2. Een Protocol houdende wijziging van het Uitvoeringsreglement bij het Benelux-Verdrag inzake de warenmerken, totstandgekomen op 19 maart 1962 te Brussel (Trb. 1962, 58). Met dit Protocol wordt het uitvoeringsreglement in lijn gebracht met de recente wijziging van de Eenvormige Beneluxwet op de merken van 11 december 2001, zoals door het parlement goedgekeurd op 24 oktober 2002 (Kamerstukken II, 2002/2003, 28 616, nr. 6/1). Deze laatste wijziging betrof in het bijzonder de instelling van een oppositieprocedure, waarbij de houders van oudere merken oppositie kunnen instellen tegen recent gedeponeerde merken die onverenigbaar met deze oudere merken zouden zijn. De wijziging van het uitvoeringsreglement behelst vastlegging van de administratieve kant van deze oppositieprocedure.

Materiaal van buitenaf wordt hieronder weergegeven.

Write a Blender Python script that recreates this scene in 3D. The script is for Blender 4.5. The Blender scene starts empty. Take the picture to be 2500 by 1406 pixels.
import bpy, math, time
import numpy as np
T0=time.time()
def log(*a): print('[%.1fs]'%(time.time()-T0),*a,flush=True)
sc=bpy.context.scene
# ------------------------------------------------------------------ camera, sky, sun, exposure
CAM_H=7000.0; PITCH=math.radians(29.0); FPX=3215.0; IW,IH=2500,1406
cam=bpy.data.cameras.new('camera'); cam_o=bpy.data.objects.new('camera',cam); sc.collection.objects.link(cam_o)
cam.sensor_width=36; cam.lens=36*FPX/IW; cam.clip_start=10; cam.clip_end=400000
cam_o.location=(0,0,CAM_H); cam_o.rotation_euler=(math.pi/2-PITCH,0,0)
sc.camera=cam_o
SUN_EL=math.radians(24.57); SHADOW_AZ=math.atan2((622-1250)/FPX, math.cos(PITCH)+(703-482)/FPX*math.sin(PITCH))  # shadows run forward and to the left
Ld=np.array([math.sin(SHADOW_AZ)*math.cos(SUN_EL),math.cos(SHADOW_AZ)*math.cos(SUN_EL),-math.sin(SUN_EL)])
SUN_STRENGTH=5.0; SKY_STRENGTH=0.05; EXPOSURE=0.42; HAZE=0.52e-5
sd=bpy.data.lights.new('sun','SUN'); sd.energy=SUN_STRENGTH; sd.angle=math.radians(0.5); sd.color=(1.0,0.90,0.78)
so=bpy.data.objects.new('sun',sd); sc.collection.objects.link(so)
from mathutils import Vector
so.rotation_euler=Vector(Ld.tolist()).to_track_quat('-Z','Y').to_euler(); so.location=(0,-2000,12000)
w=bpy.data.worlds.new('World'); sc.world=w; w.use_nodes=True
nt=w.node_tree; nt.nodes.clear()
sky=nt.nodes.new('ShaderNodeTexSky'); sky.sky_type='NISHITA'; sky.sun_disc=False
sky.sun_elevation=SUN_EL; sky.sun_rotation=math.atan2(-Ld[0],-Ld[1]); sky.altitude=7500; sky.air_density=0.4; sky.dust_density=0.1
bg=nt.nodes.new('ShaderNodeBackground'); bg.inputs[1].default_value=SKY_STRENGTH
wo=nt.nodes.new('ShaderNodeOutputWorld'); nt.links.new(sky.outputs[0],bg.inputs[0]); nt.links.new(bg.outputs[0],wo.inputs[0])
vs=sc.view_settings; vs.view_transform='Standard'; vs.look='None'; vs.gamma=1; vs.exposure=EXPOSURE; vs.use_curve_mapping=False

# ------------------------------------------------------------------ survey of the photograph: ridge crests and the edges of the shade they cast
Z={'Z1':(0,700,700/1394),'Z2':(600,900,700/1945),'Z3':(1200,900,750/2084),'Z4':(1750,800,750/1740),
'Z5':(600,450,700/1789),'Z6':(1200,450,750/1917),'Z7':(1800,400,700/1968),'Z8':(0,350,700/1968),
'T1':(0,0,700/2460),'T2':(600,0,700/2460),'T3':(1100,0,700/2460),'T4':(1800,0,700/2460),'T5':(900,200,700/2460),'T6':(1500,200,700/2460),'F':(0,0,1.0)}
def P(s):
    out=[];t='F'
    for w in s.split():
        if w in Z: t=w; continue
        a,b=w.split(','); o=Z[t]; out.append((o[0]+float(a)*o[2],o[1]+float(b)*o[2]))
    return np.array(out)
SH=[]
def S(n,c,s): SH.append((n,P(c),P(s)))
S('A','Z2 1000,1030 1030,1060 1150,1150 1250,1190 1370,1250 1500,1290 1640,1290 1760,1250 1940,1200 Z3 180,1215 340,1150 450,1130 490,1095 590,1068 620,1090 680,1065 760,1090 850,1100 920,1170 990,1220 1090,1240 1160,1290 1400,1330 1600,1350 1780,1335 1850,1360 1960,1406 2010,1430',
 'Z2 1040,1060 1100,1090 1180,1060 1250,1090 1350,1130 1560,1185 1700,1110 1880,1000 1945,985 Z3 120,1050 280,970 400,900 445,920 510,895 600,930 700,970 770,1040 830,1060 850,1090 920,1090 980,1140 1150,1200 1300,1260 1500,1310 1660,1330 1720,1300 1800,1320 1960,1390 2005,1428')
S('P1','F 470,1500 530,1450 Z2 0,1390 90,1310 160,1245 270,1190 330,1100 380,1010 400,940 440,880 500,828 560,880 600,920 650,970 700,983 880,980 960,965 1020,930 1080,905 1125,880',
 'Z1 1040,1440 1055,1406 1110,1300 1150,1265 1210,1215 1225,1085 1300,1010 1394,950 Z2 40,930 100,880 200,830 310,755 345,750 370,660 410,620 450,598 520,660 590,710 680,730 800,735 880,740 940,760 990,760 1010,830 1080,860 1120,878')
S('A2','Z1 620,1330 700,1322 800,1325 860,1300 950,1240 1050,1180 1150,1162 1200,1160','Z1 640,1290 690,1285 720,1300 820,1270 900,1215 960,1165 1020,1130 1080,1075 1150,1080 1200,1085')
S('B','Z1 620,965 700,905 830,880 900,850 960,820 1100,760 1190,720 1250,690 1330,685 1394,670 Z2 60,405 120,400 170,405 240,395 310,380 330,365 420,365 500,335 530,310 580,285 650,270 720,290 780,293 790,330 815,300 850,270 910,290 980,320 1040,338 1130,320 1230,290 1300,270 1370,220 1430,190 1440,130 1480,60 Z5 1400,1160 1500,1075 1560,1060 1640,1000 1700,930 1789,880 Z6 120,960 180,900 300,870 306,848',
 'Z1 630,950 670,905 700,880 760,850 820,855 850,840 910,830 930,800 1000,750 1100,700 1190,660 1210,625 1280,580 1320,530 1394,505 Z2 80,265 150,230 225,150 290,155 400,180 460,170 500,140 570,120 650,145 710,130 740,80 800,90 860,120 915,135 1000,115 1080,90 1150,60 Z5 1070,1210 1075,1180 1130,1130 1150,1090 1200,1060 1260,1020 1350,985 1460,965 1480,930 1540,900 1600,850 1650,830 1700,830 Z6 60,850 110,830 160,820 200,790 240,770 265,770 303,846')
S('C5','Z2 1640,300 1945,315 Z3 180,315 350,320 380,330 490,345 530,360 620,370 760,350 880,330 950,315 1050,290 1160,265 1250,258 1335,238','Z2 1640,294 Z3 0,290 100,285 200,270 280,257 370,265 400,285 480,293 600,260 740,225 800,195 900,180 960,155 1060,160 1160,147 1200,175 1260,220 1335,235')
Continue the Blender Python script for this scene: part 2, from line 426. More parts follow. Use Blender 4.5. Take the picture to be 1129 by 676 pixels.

Wat het Koninkrijk betreft, zullen de onderhavige uitvoeringsverdragen alleen voor Nederland gelden.

3. Notawisseling strekkende tot uitbreiding tot de Nederlandse Antillen en Aruba van de gelding van het op 15 september 1993 te Londen totstandgekomen Verdrag met het Verenigd Koninkrijk van Groot-Brittannië en Noord-Ierland ter aanvulling en vergemakkelijking van de werking van de Overeenkomst van de Raad van Europa inzake het witwassen, de opsporing, de inbeslagneming en de confiscatie van opbrengsten van misdrijven, gesloten te Straatsburg op 8 november 1990. Deze uitbreiding is voorzien in artikel XII van het Verdrag (Trb. 1993, 150).

Wat het Koninkrijk betreft, zal dit uitvoeringsverdrag alleen voor de Nederlandse Antillen en Aruba gelden.